Event Description:
Over the past two decades, Michael Maltzan, FAIA, MArch ’88, and his firm Michael Maltzan Architecture have designed a variety of innovative, permanent supportive housing developments for the Skid Row Housing Trust in Los Angeles. Founded in 1995, Maltzan’s award-winning practice is dedicated to the design and construction of projects which engage their context and community through a concentrated exploration of movement and perception. The Skid Row projects serve formerly homeless people who are HIV-positive, the elderly, veterans, and/or those suffering from chronic physical and psychological disabilities. They not only provide affordable housing but also critical social infrastructure, such as health care and supportive services, that help individuals lead more stable lives.
While Maltzan has cautioned that architects have to be realistic about architecture’s ability to create wholesale social change, he has also asserted that architecture can’t stand back, and must assume an active role in the realization of sociological and psychological benefits that entities like the Housing Trust are trying to make possible.
In the 20th Annual John T. Dunlop Lecture, presented by the Harvard Joint Center for Housing Studies, Maltzan will discuss his work with the Skid Row Housing Trust and what it suggests about the ways in which architecture and other design professions can help address problems of housing affordability and homelessness. After the lecture, Mike Alvidrez, CEO Emeritus of the Skid Row Housing Trust and Helen Leung, Co-Executive Director of LA-Más, a non-profit urban design organization in Los Angeles, will provide comments and context about the lower-income and underserved communities they serve in Los Angeles. Sarah Whiting, Dean and Josep Lluís Sert Professor of Architecture at the GSD will moderate the discussion.
Speaker:
Michael Maltzan, FAIA, MArch ’88, founded Michael Maltzan Architecture, Inc. in 1995. Through a deep belief in architecture’s role in our cities and landscapes, he has succeeded in creating new cultural and social connections across a range of scales and programs. Michael received a Master of Architecture degree with a Letter of Distinction from Harvard University’s Graduate School of Design and he holds both a Bachelor of Fine Arts and a Bachelor of Architecture from the Rhode Island School of Design where he received the Henry Adams AIA Gold Medal. His designs have been published and exhibited internationally and he regularly teaches and lectures at architectural schools around the world. He is a Fellow of the American Institute of Architects and a recipient of the American Academy of Arts and Letters Architecture Award.

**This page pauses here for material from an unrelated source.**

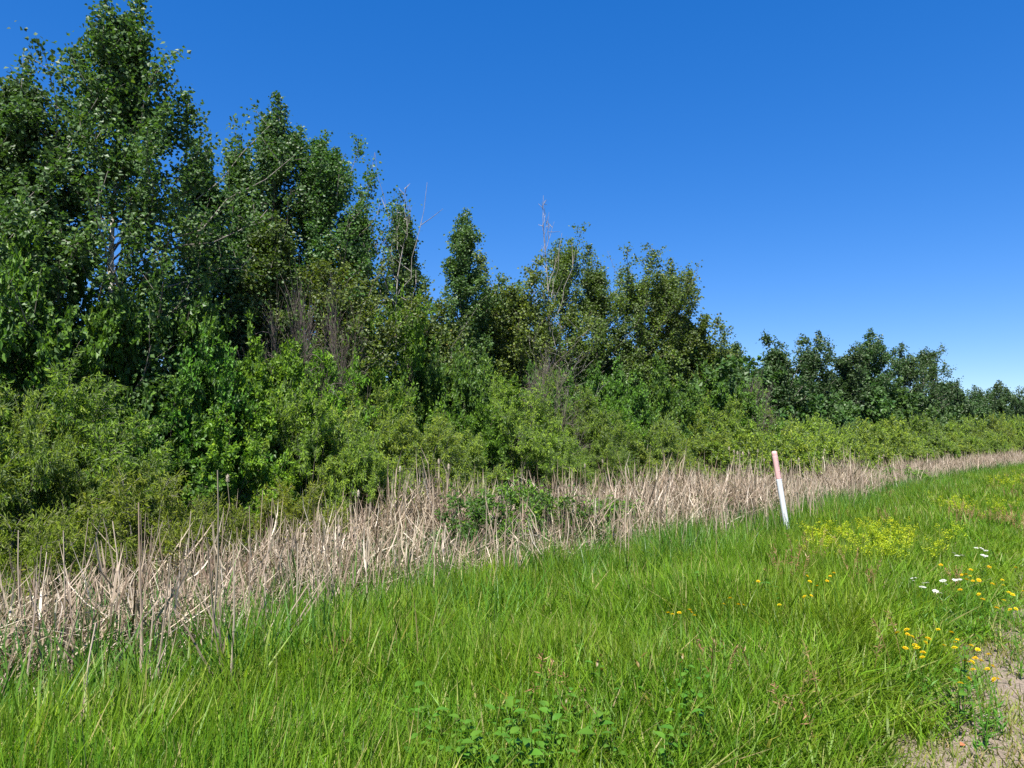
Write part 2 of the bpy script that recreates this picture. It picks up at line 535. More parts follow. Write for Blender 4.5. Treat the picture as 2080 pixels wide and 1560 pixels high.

Having devoted 28 years to ending homelessness with Skid Row Housing Trust, 14 of those years as Executive Director then Chief Executive Officer, Mike Alvidrez continues to serve the Trust following his retirement in a newly created External Ambassador role. He continues to promote the work of the Trust’s affordable and permanent supportive housing services as an evidence-based solution to breaking the cycle of homelessness. Mike is an advocate of Housing First, an innovative strategy that prioritizes the security of a permanent home as the first step to ending homelessness. Thanks to his hands-on experience, he pioneered the development of permanent supportive housing to help those facing the toughest challenges to obtaining stability and wellness. During his tenure, the Trust has become a nationally recognized provider of permanent supportive housing that is on the forefront of building and program design. By creating beautiful, dignified buildings with on-site support services, the Trust alters both how people view our residents and how our residents view themselves. A native Angelino with a Master’s degree from UCLA’s School of Architecture and Urban Planning, Mike previously worked for Community Corporation of Santa Monica.